Questions from the Scripture text: How does this passage begin, for the first time since Exodus 25:1 (Exodus 30:11)? What is he to take of the people (Exodus 30:12)? What must every man give, when he is counted? What will happen if every numbered man does not give the ransom price? How much must every counted man give (Exodus 30:13)? What does this half-shekel become? Which males, specifically, are to be numbered (Exodus 30:14)? Who are not to give more (Exodus 30:15)? Who are not to give less? What does this ransom offering do for them? What are the priests to use the ransom money for (Exodus 30:16)? What would putting it into the tabernacle service do?

What is the most important way to muster the men of Israel? Exodus 31:11–16 looks forward to the p.m. sermon on the coming Lord’s Day. In these six verses of Holy Scripture, the Holy Spirit teaches us that when the men were numbered for census, it was not so much that they could be mustered for war as to be memorialized before the Lord; Israel would be protected by atonement, not by military size. 

Dangerous business. Census-taking is risky. When Yahweh is angry with Israel in 2 Samuel 24, He provokes David to number the people. In the passage before us, we see the danger involved. It requires a ransom (Exodus 30:12). It may induce a plague (verse 12). It requires an offering (Exodus 30:13). It requires an offering (Exodus 30:14). It requires making atonement (Exodus 30:15). The money is atonement money (Exodus 30:16). To make atonement for yourselves (verse 16).

Indeed, all of this atonement and ransom language isn’t new. The redemption of the firstborn taught this in Exodus 13:11–16. All of the sacrifices and furniture and atonement/ordination in the priesthood have communicated this. But why such danger associated with a census? 

The word translated "number" in Exodus 30:12-13 is derived from the lifting up of heads and has military connotations —a headcount of mustered troops. Exodus 30:14 corroborates this; it is only males over 20 whose heads are counted. 
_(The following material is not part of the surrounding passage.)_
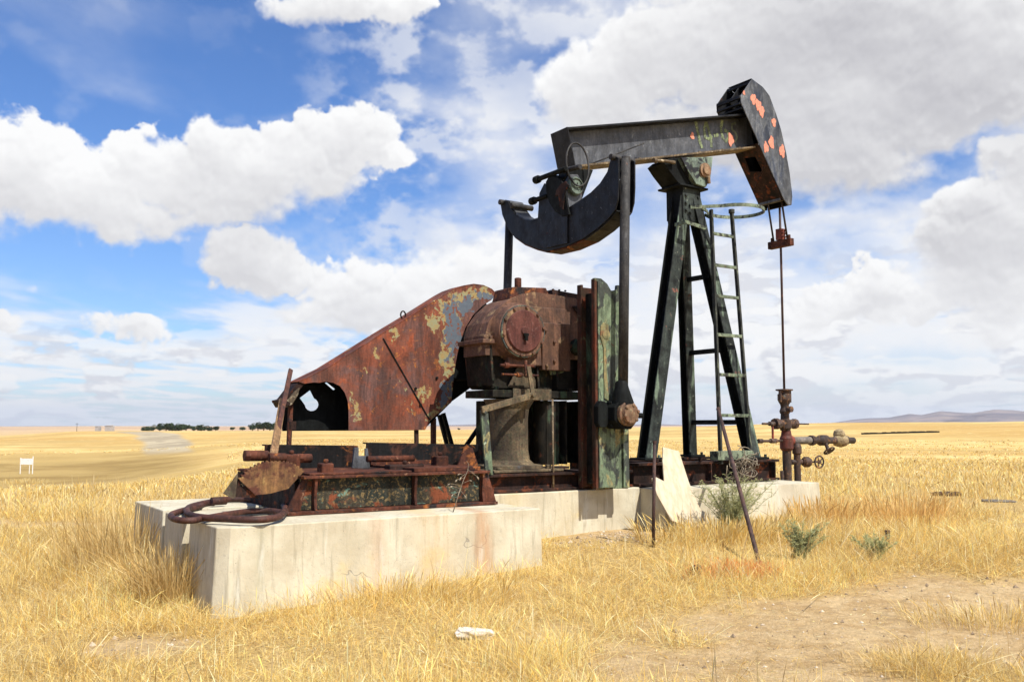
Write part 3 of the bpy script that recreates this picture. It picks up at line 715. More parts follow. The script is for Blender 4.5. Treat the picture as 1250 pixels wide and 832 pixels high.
def splat(m_, px, py, r, v, seed, off=-.003, sx=.8):
    rd = random.Random(seed); c = pv(px, py, v); n = 22; pts = []
    ph = [rd.uniform(0, 6) for _ in range(4)]
    for k in range(n):
        a = 2 * math.pi * k / n
        q = r * (1 + .16 * math.sin(3 * a + ph[0]) + .10 * math.sin(5 * a + ph[1]) + .06 * math.sin(8 * a + ph[2]))
        pts.append(c + Vector((q * sx * math.cos(a), 0, q * math.sin(a))))
    m_.prism(pts, (0, off, 0))
for a_ in ((892, 170.5, .10, -.0150, 3, -.006, .62), (845, 166, .055, -.0150, 5, -.004, .7)):
    gx = MB(); splat(gx, *a_); gx.build('orange_paint', 'orange', BM)
# top welding rod lying along the lower flange
gx = MB(); gx.tube([pv(722, 200, -.17), pv(786, 175, -.15)], .011, 6); gx.build('loose_rod', 'pitman', BM)

# --- horse head
HD = MB()
near = [(918, 96.5), (932, 107), (939.5, 117), (947, 137), (953.5, 158), (960, 187), (964, 210), (966.2, 228), (967.4, 240), (966.5, 249.5), (962, 250.5), (957.5, 244), (931, 185), (905, 126), (904.3, 117)]
nv = [pv(x, y, -.27) for x, y in near]
HD.mat(0).prism(nv, (0, .018, 0))
fv = [p + Vector((0, .50, 0)) for p in nv]
HD.mat(1).prism(fv, (0, .018, 0))
# curved front (cable track)
for i in range(0, 9):
    a, b = nv[i], nv[i + 1]
    d = (b - a); n = Vector((d.z, 0, -d.x)).normalized()
    HD.mat(1).add([a + Vector((0, .019, 0)), b + Vector((0, .019, 0)), b + Vector((0, .499, 0)), a + Vector((0, .499, 0)),
                   a - n * .02 + Vector((0, .019, 0)), b - n * .02 + Vector((0, .019, 0)), b - n * .02 + Vector((0, .499, 0)), a - n * .02 + Vector((0, .499, 0))],
                  [(0, 1, 2, 3), (7, 6, 5, 4), (0, 4, 5, 1), (1, 5, 6, 2), (2, 6, 7, 3), (3, 7, 4, 0)])
# rear edge: cover plate below the beam with an opening, frame bars above
ra, rb = nv[13], nv[11]; rd_ = (rb - ra)
def rearpt(k, v): p = ra + rd_ * k; return Vector((p.x, v, p.z))
nrm_r = Vector((rd_.z, 0, -rd_.x)).normalized()
outer = [rearpt(.40, -.25), rearpt(.40, .23), rearpt(1, .23), rearpt(1, -.25)]
hole = [rearpt(.52, -.10), rearpt(.50, .10), rearpt(.64, .12), rearpt(.68, -.12)]
HD.mat(2).prism([p + Vector((0, 0, 0)) for p in outer], nrm_r * .012, [hole])
HD.bar(rearpt(.62, -.24), rearpt(.84, .22), .05, .03)
HD.mat(1)
for k in (.0, .045): HD.bar(rearpt(k, -.25), rearpt(k, .23), .05, .03)
HD.bar(nv[14] + Vector((.01, .02, -.01)), nv[14] + Vector((.01, .50, -.01)), .05, .05)
HD.bar(nv[0] + Vector((-.01, .02, -.05)), nv[0] + Vector((-.01, .50, -.05)), .04, .04)
HD.prism([Vector((p.x, -.02, p.z)) for p in (nv[0] + Vector((0, 0, -.03)), nv[14] + Vector((.02, 0, -.01)), nv[14] + Vector((.25, 0, -.30)))], (0, .02, 0))
HD.mat(0).bar(rearpt(1, -.22) + Vector((0, 0, .03)), rearpt(1, .24) + Vector((.0, 0, .03)), .08, .06)
head = HD.build('horse_head', ['head', 'black', 'drust'], PJ, bevel=.004)
HH = sub(head, PJ)
gx = MB()
for i, (x, y, r, s) in enumerate([(919.5, 121, .085, .7), (925.5, 128, .085, .8), (929.5, 136, .09, .7), (944.5, 149.5, .07, .7), (941.5, 174, .10, .6), (935, 180, .085, .65), (954.5, 184.5, .10, .65), (908, 113.5, .035, .7)]):
    gx = MB(); splat(gx, x, y, r, -.2705, 20 + i, -.003 - .0004 * i, s); gx.build('orange_paint', 'orange', HH)
# front rusty tip on the near plate
# --- bridle: two wire ropes, carrier bar, rod clamp, polished rod
tip = nv[9]
for v in (-.14, .14):
    a = Vector((tip.x - .12, v, tip.z + .25)); b = Vector((.02, v, 4.55))
    MB().tube([a, a.lerp(b, .5), b], .016, 8).build('bridle_rope', 'cable', PJ)
mb = MB(); mb.bar((.01, -.23, 4.555), (.01, .23, 4.555), .10, .12); mb.cyl((.01, -.17, 4.56), (.01, -.17, 4.68), .028, 8); mb.cyl((.01, .17, 4.56), (.01, .17, 4.68), .028, 8)
cb = mb.build('carrier_bar', 'rust', PJ, bevel=.01)
mb = MB(); mb.box(-.045, .065, -.055, .055, 4.62, 4.80)
for z in (4.66, 4.72, 4.77): mb.bolt((-.02, -.055, z), (0, -1, 0), .016, .03); mb.bolt((.045, -.055, z), (0, -1, 0), .016, .03)
mb.build('rod_clamp', 'redv', sub(cb, PJ), bevel=.004)
MB().tube([(.01, 0, 5.25), (.01, 0, 4.4), (0, 0, 2.05)], .019, 10).build('polished_rod', 'postrust', PJ)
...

Israel needed safety from her enemies, but it would be the Lord Who is her protection. Even when He uses her fighting men, it is still He Who gives victory. And, as we see throughout the history of Israel, He does not even need to use them to give victory! But before she needs safety from her enemies, Israel needs safety from her God. His holiness among her is dangerous. And the tabernacle is the presence of that holiness.

All God’s people, equally invested and equally safe in Christ. The amount of the atonement could never be high enough. (indeed, we know that eventually the amount of the atonement must be Christ). The Lord sets it low enough that even the poor can afford it to communicate that the same atonement is necessary for every single man. For women and children, there would be a man through whom that fellowship was covenantally represented, but they would know that God was their God and had protected them through their man. And by taking this census at the beginning of the tabernacle project, the Lord communicates to the people that each of them is equally invested in the Lord and in His presence among the people. The rich are not more invested, and the poor are not less invested.

God’s presence among us a reminder of the payment of our atonement. Exodus 30:16 calls this investing of the census money in the tabernacle service “a memorial for the children of Israel before Yahweh.” Every single man of military age, rich or poor, would know that he has an equal share in that atonement, an equal share in that presence. And he would know that the Lord wanted him to know. There isn’t just safety here, there is fellowship.

God doesn’t just give His people safety in Christ. He gives us fellowship with Himself in the knowledge of that safety in Christ. He is our strength and protection from all enemies, and from His own wrath. Even more, He means for us to remember the cost of that atonement every time we know His presence to us in Christ.

When do you see or know God’s presence to you in Christ? What did that presence cost? Why? What habit have you made of remembering this?

Sample prayer: Lord, thank You for being our alimghty shield and infinitely great reward. And thank You for atoning for us by Christ, so that we could have You as our prize and our projection. And thank You for bringing us into Your presence always through Christ, so that we might remember the glorious cost of our atonement. Grant that Your Spirit would continually bring these home to our hearts, we ask in Christ’s Name, AMEN!

 Suggested songs: ARP141A “I Call You, Lord” or TPH522 “Behold, the Throne of Grace!”